Dehumanization is the propaganda tool that militaries use to get their soldiers, sailors and airmen to not hesitate to kill their enemy. It is easier to do harm to others when we dehumanize. It makes aggressive action towards them much easier.
Consider how the media and many politicians, specifically Democrats, treat “the rich.” Politicians rarely say, “we need to take the majority of Michael Bloomberg’s money because he has too much.” It makes more sense to say tax “the rich.” In this way, politicians avoid a potential personal connection between their statements and named individuals. It eases policymaking, because Congress can simply refer to income thresholds, while avoiding blowback from constituents from personalizing Mr. Bloomberg.
The bigger issue is how Congress treats the taxpayer. Promises in this context are often expressed in two forms. First, the taxpayer is referred to by implication. “Free” stuff, from college tuition to New York City bus rides don’t mean actually free. They just mean free for a target audience who will vote for politicians who deliver. The taxpayer apparently has unlimited funds in excess of their own personal bills to pay for the nation’s free and wonderful goods and services.
Moreover, when the government hires incompetent bureaucrats, ideological university administrators or even outright criminals, perpetrators are not expected to pay. No, this falls on the infamous taxpayer. If you hit a parked car, you (via your insurance company) are responsible for the damage. If a state or federal employee hits your car, you pay for the damage, or the taxpayer picks up the tab. The taxpayer, who did nothing wrong, is on the hook for each and every government employee’s negligence.
Conversely, politicians almost always provide personalized attributes to those who benefit from their preferred policies. They are not “welfare recipients”, they are “young working moms with 5 kids.” They are not “college students,” they are “people of color striving to obtain their rightful place in our community.”

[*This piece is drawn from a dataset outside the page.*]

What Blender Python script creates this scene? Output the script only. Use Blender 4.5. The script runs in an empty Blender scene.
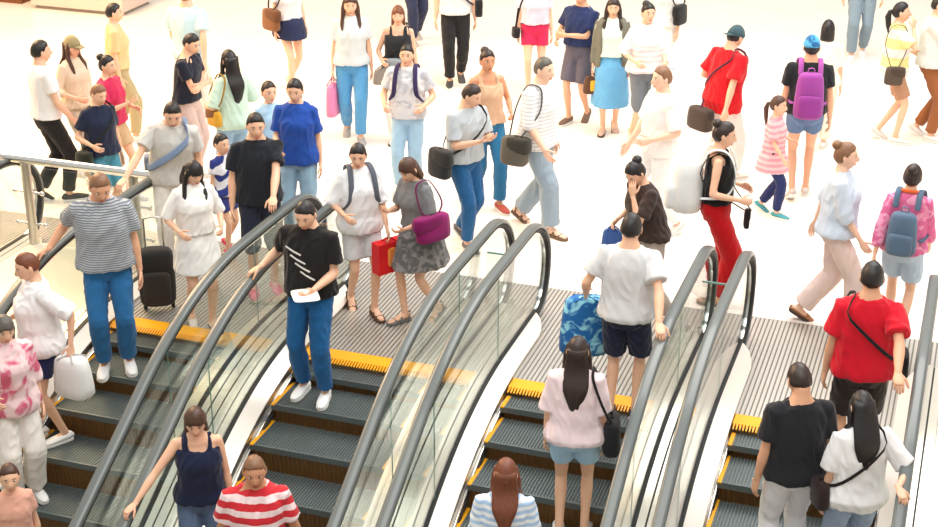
import bpy, bmesh, math, random
import numpy as np
from mathutils import Vector, Matrix, noise
random.seed(7)
S = bpy.context.scene
COL = S.collection
PI = math.pi
V = Vector

# ------------------------------------------------------------------ materials
def rgb(h):
    """sRGB 0..255 triple -> linear rgba"""
    out = []
    for c in h:
        c = c / 255.0
        out.append(c / 12.92 if c <= 0.04045 else ((c + 0.055) / 1.055) ** 2.4)
    return tuple(out) + (1.0,)

MATS = {}
def new_mat(key):
    m = bpy.data.materials.new(key)
    m.use_nodes = True
    nt = m.node_tree
    b = nt.nodes['Principled BSDF']
    return m, nt, b

def plain(key, col, rough=0.5, metal=0.0, bump=None, coat=0.0, spec=0.5, var=0.0, vscale=8.0):
    if key in MATS: return MATS[key]
    m, nt, b = new_mat(key)
    b.inputs['Base Color'].default_value = rgb(col)
    b.inputs['Roughness'].default_value = rough
    b.inputs['Metallic'].default_value = metal
    b.inputs['Specular IOR Level'].default_value = spec
    b.inputs['Coat Weight'].default_value = coat
    tc = nt.nodes.new('ShaderNodeTexCoord')
    if var > 0:
        n = nt.nodes.new('ShaderNodeTexNoise'); n.inputs['Scale'].default_value = vscale; n.inputs['Detail'].default_value = 4
        nt.links.new(tc.outputs['Object'], n.inputs['Vector'])
        mx = nt.nodes.new('ShaderNodeMix'); mx.data_type = 'RGBA'
        c = rgb(col)
        mx.inputs[6].default_value = tuple(x * (1 - var) for x in c[:3]) + (1,)
        mx.inputs[7].default_value = tuple(min(1, x * (1 + var)) for x in c[:3]) + (1,)
        nt.links.new(n.outputs['Fac'], mx.inputs[0]); nt.links.new(mx.outputs[2], b.inputs['Base Color'])
    if bump:
        sc, st = bump
        n = nt.nodes.new('ShaderNodeTexNoise'); n.inputs['Scale'].default_value = sc; n.inputs['Detail'].default_value = 6
        nt.links.new(tc.outputs['Object'], n.inputs['Vector'])
        bp = nt.nodes.new('ShaderNodeBump'); bp.inputs['Strength'].default_value = st; bp.inputs['Distance'].default_value = 0.01
        nt.links.new(n.outputs['Fac'], bp.inputs['Height']); nt.links.new(bp.outputs['Normal'], b.inputs['Normal'])
    MATS[key] = m
    return m

def fabric(col, pat=None, col2=None, scale=1.0):
    key = 'fabric_%02x%02x%02x' % tuple(col) + (('_' + pat + '_%02x%02x%02x' % tuple(col2 or (0, 0, 0)) + '_%d' % int(scale * 10)) if pat else '')
    if key in MATS: return MATS[key]
    m, nt, b = new_mat(key)
    b.inputs['Roughness'].default_value = 0.88
    b.inputs['Specular IOR Level'].default_value = 0.25
    b.inputs['Sheen Weight'].default_value = 0.15
    tc = nt.nodes.new('ShaderNodeTexCoord')
    n = nt.nodes.new('ShaderNodeTexNoise'); n.inputs['Scale'].default_value = 7; n.inputs['Detail'].default_value = 5
    nt.links.new(tc.outputs['Object'], n.inputs['Vector'])
    c = rgb(col); v = 0.10
    mx = nt.nodes.new('ShaderNodeMix'); mx.data_type = 'RGBA'
    mx.inputs[6].default_value = tuple(x * (1 - v) for x in c[:3]) + (1,)
    mx.inputs[7].default_value = tuple(min(1, x * (1 + v)) for x in c[:3]) + (1,)
    nt.links.new(n.outputs['Fac'], mx.inputs[0])
    out = mx.outputs[2]
    if pat:
        m2 = nt.nodes.new('ShaderNodeMix'); m2.data_type = 'RGBA'
        nt.links.new(out, m2.inputs[6]); m2.inputs[7].default_value = rgb(col2)
        if pat in ('stripe', 'diagonal', 'pinstripe', 'broad'):
            w = nt.nodes.new('ShaderNodeTexWave'); w.wave_type = 'BANDS'
            w.bands_direction = 'Z' if pat != 'diagonal' else 'DIAGONAL'
            w.inputs['Scale'].default_value = scale
            w.inputs['Distortion'].default_value = 0.25
            nt.links.new(tc.outputs['Object'], w.inputs['Vector'])
            r = nt.nodes.new('ShaderNodeValToRGB')
            p = {'stripe': 0.5, 'diagonal': 0.5, 'pinstripe': 0.78, 'broad': 0.45}[pat]
            r.color_ramp.elements[0].position = p - 0.06; r.color_ramp.elements[1].position = p + 0.06
            nt.links.new(w.outputs['Fac'], r.inputs['Fac']); nt.links.new(r.outputs['Color'], m2.inputs[0])
        elif pat in ('dye', 'print'):
            t = nt.nodes.new('ShaderNodeTexNoise'); t.inputs['Scale'].default_value = scale; t.inputs['Detail'].default_value = 3
            t.inputs['Distortion'].default_value = 1.5
            nt.links.new(tc.outputs['Object'], t.inputs['Vector'])
            r = nt.nodes.new('ShaderNodeValToRGB')
            r.color_ramp.elements[0].position = 0.48; r.color_ramp.elements[1].position = 0.58
            nt.links.new(t.outputs['Fac'], r.inputs['Fac']); nt.links.new(r.outputs['Color'], m2.inputs[0])
        out = m2.outputs[2]
    nt.links.new(out, b.inputs['Base Color'])
    w = nt.nodes.new('ShaderNodeTexNoise'); w.inputs['Scale'].default_value = 240; w.inputs['Detail'].default_value = 2
    nt.links.new(tc.outputs['Object'], w.inputs['Vector'])
    bp = nt.nodes.new('ShaderNodeBump'); bp.inputs['Strength'].default_value = 0.15; bp.inputs['Distance'].default_value = 0.004
    nt.links.new(w.outputs['Fac'], bp.inputs['Height']); nt.links.new(bp.outputs['Normal'], b.inputs['Normal'])
    MATS[key] = m
    return m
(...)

Taxpayer, by contrast, is not “single dad with 3 kids,” nor are they “people of color who own businesses.” Taxpayers are simply ignored and remain unmentioned, as their taxes are raised to support the “free.”
One might assume that the term taxpayer is a broad enough to cover all those who pay federal income taxes in the US. However, many Americans do not pay net taxes, nearly half of Americans. Therefore “taxpayers” are simply a subset of people in the US and this group is getting smaller over time as a percentage of population.
Dehumanizing tactics for the “taxpayer” seem like a good idea initially. Preferred groups get special deals and politicians get reelected. The problem with this is, once the free stuff gets prioritized, it is nearly politically impossible to deprioritize free stuff. Eventually, we are all taxpayers even on our deathbed and we will pay the cost from politicians long retired. Reversing dehumanization on the payor side is one small step to bring faces to the checks they write and, potentially forcing politicians to actually hesitate and ask the key question often asked by economists Thomas Sowell, “at what cost.”



This. Every single word.
There’s a poster campaign operating around London that states “Tax Wealth, Not Work” and that message is strong, and as you point out it dehumanises Wealth but we all work.
Governments the world over are all incompetent for the same reason, there’s no consequences for their actions.
The leaders of the BBC resigned after they were shown to have slandered President Trump. They now have their huge pensions and they won’t face prosecution.